After a recent setback, the Western States Trucking Association intends to continue fighting a court precedent in California that the group argues has created a cooling effect on the use of owner-operators and independent contractors in the state.
A U.S. District Court in Sacramento in late March dismissed WSTA’s lawsuit against the California’s Department of Industrial Relations and the state’s attorney general. The suit sought to nullify an April 2018 decision by the California Supreme Court in the case of Dynamex v. Superior Court. The ruling instituted criteria for determining whether a driver is an independent contractor (which includes but is not limited to leased owner-operators) or a company driver. WSTA contends the precedent is damaging to the traditional owner-operator lease arrangement and is causing carriers to break ties with independent contractors.
WSTA will appeal the dismissal, says Joe Rajkovacz, head of government affairs for WSTA. “We’re absolutely committed to taking this issue all the way to the Supreme Court,” he says.

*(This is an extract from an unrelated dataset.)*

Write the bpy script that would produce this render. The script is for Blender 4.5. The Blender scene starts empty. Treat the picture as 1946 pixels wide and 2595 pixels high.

The next step in WSTA’s case is an appeal to the 9th Circuit Court of Appeals, the court immediately below the U.S. Supreme Court. The California Trucking Association has also filed a lawsuit against the year-old Dynamex decision, and its suit is slated for oral arguments this month.
The cases, though unrelated to the legal saga surrounding California’s meal and breaks, could become intertwined with the ongoing court battle over whether the state can enforce its meal and rest break laws on carriers and drivers.
In December, the U.S. DOT bucked the state’s breaks laws, issuing a directive that carriers do not have to comply with state law that requires employers to provide regular meal breaks and paid rest breaks. DOT said then that the laws conflict with federal hours of service regs and that federal law trumps state law.
The state of California and the Teamsters Union jointly sued DOT seeking to enforce the break laws. That lawsuit is still playing out, also set to be heard by the the 9th Circuit Court of Appeals. It was the 9th Circuit that in 2014 ruled that California could force carriers to comply with the break laws, though the court leaned heavily on a DOT memo stating carriers weren’t exempt.
The DOT’s policy change, combined with the 9th Circuit ruling’s ramifications on the lawsuits against the Dynamex decision and potential splits at the federal appellate court level on these issues, make the cases ripe for the Supreme Court, says Rajkovacz.
“We’re hopeful that the Supreme Court will put a stop to this madness,” said Rajkovacz, noting that a firm policy position needs to become law, rather than simply “the whims of the politicians that come in and out of power.”